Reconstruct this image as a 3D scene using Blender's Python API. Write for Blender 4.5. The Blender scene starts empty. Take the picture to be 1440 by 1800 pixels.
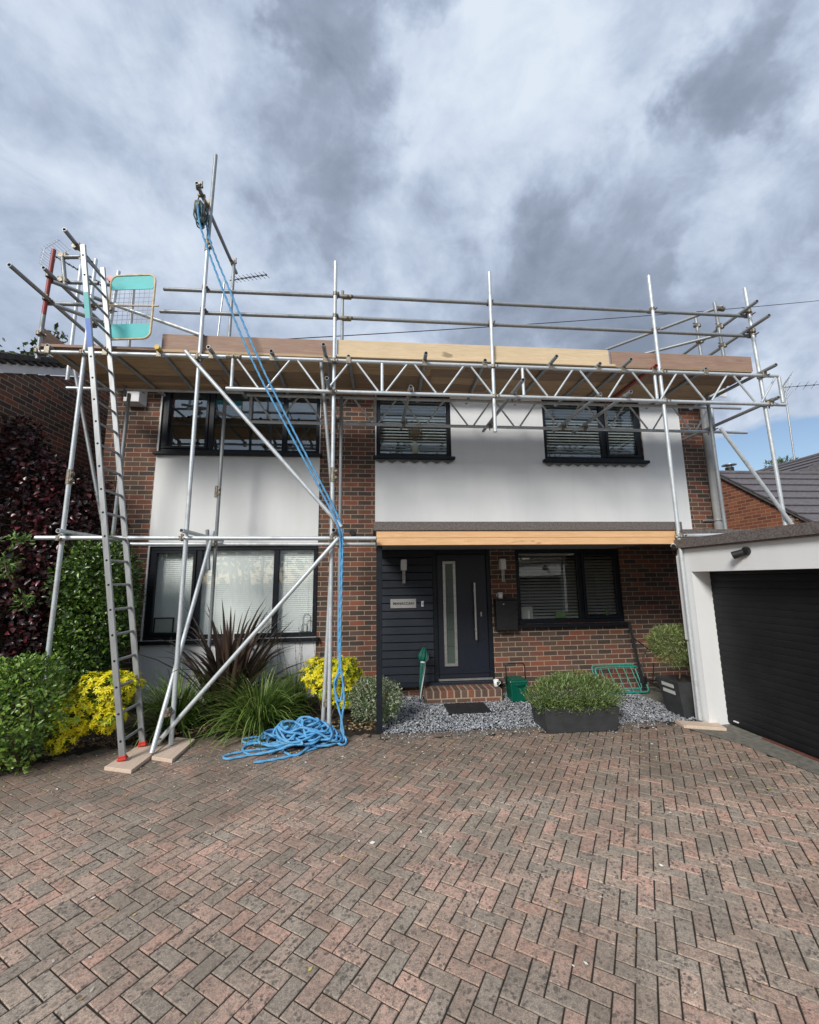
import bpy, math, random
import numpy as np
from mathutils import Vector, Matrix
R=math.radians
rnd=random.Random(7)
scene=bpy.context.scene
COL=scene.collection
# ------------------------------------------------------------ camera
cd=bpy.data.cameras.new('camera'); cam=bpy.data.objects.new('camera',cd); COL.objects.link(cam)
cam.matrix_world=Matrix.Translation((0,-6.65,1.735))@Matrix.Rotation(R(-5.2),4,'Z')@Matrix.Rotation(R(90+9.2),4,'X')@Matrix.Rotation(R(-0.7),4,'Z')
cd.sensor_fit='HORIZONTAL'; cd.sensor_width=36; cd.lens=735/1440*36; cd.clip_start=.05; cd.clip_end=2000
scene.camera=cam
# ------------------------------------------------------------ world + sun
SUN_EL=R(34); SUN_AZ=R(213)   # compass-like: direction the light comes from, measured from +Y clockwise
sd=Vector((math.sin(SUN_AZ)*math.cos(SUN_EL),math.cos(SUN_AZ)*math.cos(SUN_EL),math.sin(SUN_EL)))
w=bpy.data.worlds.new('World'); scene.world=w; w.use_nodes=True
nt=w.node_tree; nt.nodes.clear(); N=nt.nodes.new; L=nt.links.new
out=N('ShaderNodeOutputWorld'); sky=N('ShaderNodeTexSky'); sky.sky_type='NISHITA'; sky.sun_disc=False
sky.sun_elevation=SUN_EL; sky.sun_rotation=SUN_AZ
bgs=N('ShaderNodeBackground'); bgs.inputs[1].default_value=.11; L(sky.outputs[0],bgs.inputs[0])
tc=N('ShaderNodeTexCoord')
sep=N('ShaderNodeSeparateXYZ'); L(tc.outputs['Generated'],sep.inputs[0])
def M_(op,a,b=None,c=None):
    n=N('ShaderNodeMath'); n.operation=op
    for i,v in enumerate((a,b,c)):
        if v is None: continue
        if isinstance(v,(int,float)): n.inputs[i].default_value=v
        else: L(v,n.inputs[i])
    return n.outputs[0]
# cloud banks: (direction, angular radius, how much darker); direction is broken up by noise first
def noise(vec,scale,det,rough,dist=0.,off=(0,0,0),sc=(1,1,1),color=False):
    mp=N('ShaderNodeMapping'); L(vec,mp.inputs[0]); mp.inputs['Location'].default_value=off; mp.inputs['Scale'].default_value=sc
    n=N('ShaderNodeTexNoise'); L(mp.outputs[0],n.inputs[0]); n.inputs['Scale'].default_value=scale
    n.inputs['Detail'].default_value=det; n.inputs['Roughness'].default_value=rough; n.inputs['Distortion'].default_value=dist
    return n.outputs[1 if color else 0]
def VM(op,a,b):
    n=N('ShaderNodeVectorMath'); n.operation=op
    for i,v in enumerate((a,b)):
        if isinstance(v,tuple): n.inputs[i].default_value=v
        else: L(v,n.inputs[i])
    return n.outputs[1] if op=='DOT_PRODUCT' else n.outputs[0]
G=tc.outputs['Generated']
wv=VM('MULTIPLY',VM('SUBTRACT',noise(G,3.2,6,.6,color=True),(.5,.5,.5)),(.55,.55,.55))
nrm=N('ShaderNodeVectorMath'); nrm.operation='NORMALIZE'; L(VM('ADD',G,wv),nrm.inputs[0]); GD=nrm.outputs[0]
BANKS=[(-0.005, 0.536, 0.844, 4.9, 0.13), (0.506, 0.471, 0.722, 5.0, 0.15), (0.485, 0.537, 0.69, 3.7, 0.06), (-0.1, 0.678, 0.728, 6.6, 0.09), (0.053, 0.769, 0.637, 7.4, 0.08), (0.426, 0.698, 0.576, 7.8, 0.12), (0.613, 0.519, 0.596, 4.8, 0.07), (-0.515, 0.559, 0.65, 6.3, 0.08), (-0.323, 0.569, 0.756, 5.9, 0.04), (0.59, 0.689, 0.421, 8.2, 0.1), (0.295, 0.526, 0.798, 4.0, 0.03), (0.193, 0.602, 0.775, 9.3, -0.05), (0.363, 0.621, 0.695, 7.0, -0.039), (-0.477, 0.625, 0.618, 5.1, -0.033), (-0.22, 0.629, 0.745, 4.9, -0.039), (0.6, 0.42, 0.681, 3.9, -0.055), (0.557, 0.572, 0.602, 3.2, -0.05), (-0.155, 0.543, 0.825, 4.5, -0.04), (0.212, 0.496, 0.842, 5.8, -0.05), (-0.415, 0.534, 0.737, 4.8, -0.05), (0.724, 0.585, 0.366, 3.5, -0.044), (-0.324, 0.728, 0.604, 7.1, -0.03), (0.736, 0.635, 0.235, 4.7, -0.066)]
n1=noise(G,2.6,8,.58,.35,(5.3,.9,0),(1,1,1.35)); n2=noise(G,8,8,.62,.5,(1.5,4,1),(1,1,1.3))
dens=M_('ADD',M_('MULTIPLY',n1,.62),M_('MULTIPLY',n2,.26))
dens=M_('ADD',dens,.045)
for bx,by,bz,rad,amp in BANKS:
    mr=N('ShaderNodeMapRange'); mr.interpolation_type='SMOOTHSTEP'; L(VM('DOT_PRODUCT',GD,(bx,by,bz)),mr.inputs[0])
    mr.inputs[1].default_value=math.cos(R(rad*1.5)); mr.inputs[2].default_value=math.cos(R(rad*.3)); mr.inputs[3].default_value=0; mr.inputs[4].default_value=amp
    dens=M_('ADD',dens,mr.outputs[0])
cr=N('ShaderNodeValToRGB'); L(dens,cr.inputs[0])
e=cr.color_ramp.elements; e[0].position=.33; e[0].color=(.63,.70,.79,1); e[1].position=.70; e[1].color=(.20,.24,.32,1)
for p,c in ((.42,(.53,.605,.72,1)),(.50,(.405,.475,.60,1)),(.58,(.285,.34,.44,1))):
    k=e.new(p); k.color=c
bgc=N('ShaderNodeBackground'); L(cr.outputs[0],bgc.inputs[0]); bgc.inputs[1].default_value=1.0
# breaks of blue low on the right
n3=noise(G,5,5,.5,.3,(7,1.5,0),(.6,.6,2.2))
low=N('ShaderNodeMapRange'); L(sep.outputs[2],low.inputs[0]); low.inputs[1].default_value=.02; low.inputs[2].default_value=.34; low.inputs[3].default_value=.42; low.inputs[4].default_value=-.22
side=N('ShaderNodeMapRange'); L(sep.outputs[0],side.inputs[0]); side.inputs[1].default_value=.2; side.inputs[2].default_value=.75; side.inputs[3].default_value=-.15; side.inputs[4].default_value=.05
hol=M_('ADD',M_('ADD',n3,low.outputs[0]),side.outputs[0])
mk=N('ShaderNodeMapRange'); L(hol,mk.inputs[0]); mk.inputs[1].default_value=.50; mk.inputs[2].default_value=.60; mk.inputs[3].default_value=1; mk.inputs[4].default_value=0; mk.clamp=True
mx=N('ShaderNodeMixShader'); L(mk.outputs[0],mx.inputs[0]); L(bgs.outputs[0],mx.inputs[1]); L(bgc.outputs[0],mx.inputs[2]); L(mx.outputs[0],out.inputs[0])
sl=bpy.data.lights.new('sun','SUN'); so=bpy.data.objects.new('sun',sl); COL.objects.link(so)
sl.energy=2.75; sl.angle=R(17); sl.color=(1,.955,.88); so.rotation_euler=sd.to_track_quat('Z','Y').to_euler(); so.location=(0,-10,20)
vs=scene.view_settings; vs.view_transform='Standard'; vs.look='None'; vs.gamma=1; vs.use_curve_mapping=False; vs.exposure=0.23
scene.render.engine='CYCLES'
scene.cycles.transparent_max_bounces=24

# ------------------------------------------------------------ mesh helpers
def tag(o,label=None,cat=None,group=None,kind=None):
    if label: o['label']=label
    if cat: o['category']=cat
    if group: o['group']=group
    if kind: o['kind']=kind
    return o
def empty(name,loc,label,cat,group=None):
    o=bpy.data.objects.new(name,None); COL.objects.link(o); o.location=loc; o.empty_display_size=.1
    return tag(o,label,cat,group)
class MB:
    def __init__(s): s.v=[];s.f=[];s.m=[];s.s=[];s.c=[]
    def add(s,vs,fs,mi=0,smooth=False,col=None):
        b=len(s.v); s.v+= [tuple(p) for p in vs]
        for f in fs: s.f.append(tuple(i+b for i in f)); s.m.append(mi); s.s.append(smooth)
        s.c+=[col or (1,1,1,1)]*len(vs)
    def box(s,x0,x1,y0,y1,z0,z1,mi=0,col=None,mat=None):
        P=[Vector(p) for p in ((x0,y0,z0),(x1,y0,z0),(x1,y1,z0),(x0,y1,z0),(x0,y0,z1),(x1,y0,z1),(x1,y1,z1),(x0,y1,z1))]
        if mat is not None: P=[mat@p for p in P]
        s.add(P,[(0,3,2,1),(4,5,6,7),(0,1,5,4),(1,2,6,5),(2,3,7,6),(3,0,4,7)],mi,False,col)
    def bbox(s,x0,x1,y0,y1,z0,z1,b=.004,mi=0,col=None,mat=None):
        """box with chamfered edges"""
        V=[];idx={}
        xs=(x0,x1);ys=(y0,y1);zs=(z0,z1)
        for i in (0,1):
            for j in (0,1):
                for k in (0,1):
                    sx=b*(1-2*i);sy=b*(1-2*j);sz=b*(1-2*k)
                    for a,p in enumerate(((xs[i],ys[j]+sy,zs[k]+sz),(xs[i]+sx,ys[j],zs[k]+sz),(xs[i]+sx,ys[j]+sy,zs[k]))):
                        idx[(i,j,k,a)]=len(V); p=Vector(p); V.append(mat@p if mat is not None else p)
        F=[]
        I=lambda i,j,k,a: idx[(i,j,k,a)]
        F.append([I(0,0,0,0),I(0,0,1,0),I(0,1,1,0),I(0,1,0,0)]);F.append([I(1,0,0,0),I(1,1,0,0),I(1,1,1,0),I(1,0,1,0)])
        F.append([I(0,0,0,1),I(1,0,0,1),I(1,0,1,1),I(0,0,1,1)]);F.append([I(0,1,0,1),I(0,1,1,1),I(1,1,1,1),I(1,1,0,1)])
        F.append([I(0,0,0,2),I(0,1,0,2),I(1,1,0,2),I(1,0,0,2)]);F.append([I(0,0,1,2),I(1,0,1,2),I(1,1,1,2),I(0,1,1,2)])
        for k in (0,1):
            for i in (0,1): F.append([I(i,0,k,0),I(i,1,k,0),I(i,1,k,2),I(i,0,k,2)])
            for j in (0,1): F.append([I(0,j,k,1),I(1,j,k,1),I(1,j,k,2),I(0,j,k,2)])
        for i in (0,1):
            for j in (0,1): F.append([I(i,j,0,0),I(i,j,1,0),I(i,j,1,1),I(i,j,0,1)])
        for i in (0,1):
            for j in (0,1):
                for k in (0,1): F.append([I(i,j,k,0),I(i,j,k,1),I(i,j,k,2)])
        s.add(V,F,mi,False,col)
    def frame(s,a,b):
        a=Vector(a);b=Vector(b);d=(b-a).normalized()
        u=d.cross(Vector((0,0,1)));
        if u.length<1e-3: u=Vector((1,0,0))
        u.normalize(); return a,b,d,u,d.cross(u)
    def tube(s,a,b,r=.0242,n=12,hollow=True,mi=0,r2=None,col=None):
        a,b,d,u,v=s.frame(a,b); r2=r if r2 is None else r2
        ring=lambda c,q:[c+(u*math.cos(t)+v*math.sin(t))*q for t in (2*math.pi*i/n for i in range(n))]
        V=ring(a,r)+ring(b,r2); F=[(i,(i+1)%n,n+(i+1)%n,n+i) for i in range(n)]
        s.add(V,F,mi,True,col)
        if hollow:
            k=min(.12,(b-a).length*.3)
            for c,dd,q in ((a,d,r),(b,-d,r2)):
                V=ring(c,q)+ring(c,q*.8)+ring(c+dd*k,q*.8)
                F=[(i,(i+1)%n,n+(i+1)%n,n+i) for i in range(n)]+[(n+i,n+(i+1)%n,2*n+(i+1)%n,2*n+i) for i in range(n)]+[tuple(2*n+i for i in range(n))]
                s.add(V,F,mi,False,col)
        else:
            s.add(ring(a,r)+ring(b,r2),[tuple(range(n)),tuple(range(2*n-1,n-1,-1))],mi,False,col)
    def sweep(s,pts,r,n=8,closed=False,mi=0,rope=0,col=None,cap=True):
        pts=[Vector(p) for p in pts]; m=len(pts)
        T=[(pts[(i+1)%m if closed else min(i+1,m-1)]-pts[(i-1)%m if closed else max(i-1,0)]).normalized() for i in range(m)]
        u=T[0].cross(Vector((0.1,0.2,1))).normalized(); V=[]; ln=0
        for i in range(m):
            u=(u-T[i]*u.dot(T[i])); u=u.normalized() if u.length>1e-6 else T[i].cross(Vector((1,0,0))).normalized()
            v=T[i].cross(u)
            if i: ln+=(pts[i]-pts[i-1]).length
            rr=r[i] if isinstance(r,(list,tuple)) else r
            for k in range(n):
                t=2*math.pi*k/n; q=rr*(1+(.30*math.cos(3*t-ln*rope) if rope else 0)); V.append(pts[i]+(u*math.cos(t)+v*math.sin(t))*q)
        F=[]
        for i in range(m if closed else m-1):
            j=(i+1)%m
            for k in range(n): F.append((i*n+k,i*n+(k+1)%n,j*n+(k+1)%n,j*n+k))
        if not closed and cap: F+= [tuple(range(n-1,-1,-1)),tuple((m-1)*n+k for k in range(n))]
        s.add(V,F,mi,True,col)
    def lathe(s,prof,c=(0,0,0),n=20,mi=0,M=None,smooth=True,col=None):
        V=[];F=[];c=Vector(c)
        for r,z in prof:
            for k in range(n):
                t=2*math.pi*k/n; p=Vector((r*math.cos(t),r*math.sin(t),z))
                V.append((M@p if M is not None else p)+c)
        for i in range(len(prof)-1):
            for k in range(n): F.append((i*n+k,i*n+(k+1)%n,(i+1)*n+(k+1)%n,(i+1)*n+k))
        s.add(V,F,mi,smooth,col)
    def quad(s,a,b,c,d,mi=0,col=None): s.add([a,b,c,d],[(0,1,2,3)],mi,False,col)
    def build(s,name,mats,parent=None,label=None,colors=False,bevel=0):
        me=bpy.data.meshes.new(name); me.from_pydata([tuple(p) for p in s.v],[],s.f)
        if not isinstance(mats,(list,tuple)): mats=[mats]
        for m in mats: me.materials.append(m)
        me.polygons.foreach_set('material_index',s.m); me.polygons.foreach_set('use_smooth',s.s)
        if colors:
            a=me.color_attributes.new('col','FLOAT_COLOR','POINT'); a.data.foreach_set('color',np.array(s.c,dtype=np.float32).ravel())
        me.update()
        o=bpy.data.objects.new(name,me); COL.objects.link(o)
        if parent is not None:
            o.parent=parent
            if parent.type=='EMPTY': o.location=-parent.location
        if bevel:
            bm=o.modifiers.new('bevel','BEVEL'); bm.width=bevel; bm.segments=2; bm.limit_method='ANGLE'
        if label: o['label']=label
        return o
def catmull(P,step=.02,closed=False):
    P=[Vector(p) for p in P]; out=[]; m=len(P)
    rng=range(m if closed else m-1)
    for i in rng:
        p0=P[(i-1)%m] if closed or i>0 else P[0]*2-P[1]; p1=P[i]; p2=P[(i+1)%m]; p3=P[(i+2)%m] if closed or i+2<m else P[-1]*2-P[-2]
        k=max(1,int((p2-p1).length/step))
        for j in range(k):
            t=j/k; out.append(.5*((2*p1)+(p2-p0)*t+(2*p0-5*p1+4*p2-p3)*t*t+(3*p1-p0-3*p2+p3)*t*t*t))
    if not closed: out.append(P[-1])
    return out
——
DIRECTION =>
Take every line from the data that contains the word "scene".

SOLUTION =>
Reconstruct this image as a 3D scene using Blender's Python API. Write for Blender 4.5. The Blender scene starts empty. Take the picture to be 1440 by 1800 pixels.
scene=bpy.context.scene
COL=scene.collection
scene.camera=cam
w=bpy.data.worlds.new('World'); scene.world=w; w.use_nodes=True
vs=scene.view_settings; vs.view_transform='Standard'; vs.look='None'; vs.gamma=1; vs.use_curve_mapping=False; vs.exposure=0.23
scene.render.engine='CYCLES'
scene.cycles.transparent_max_bounces=24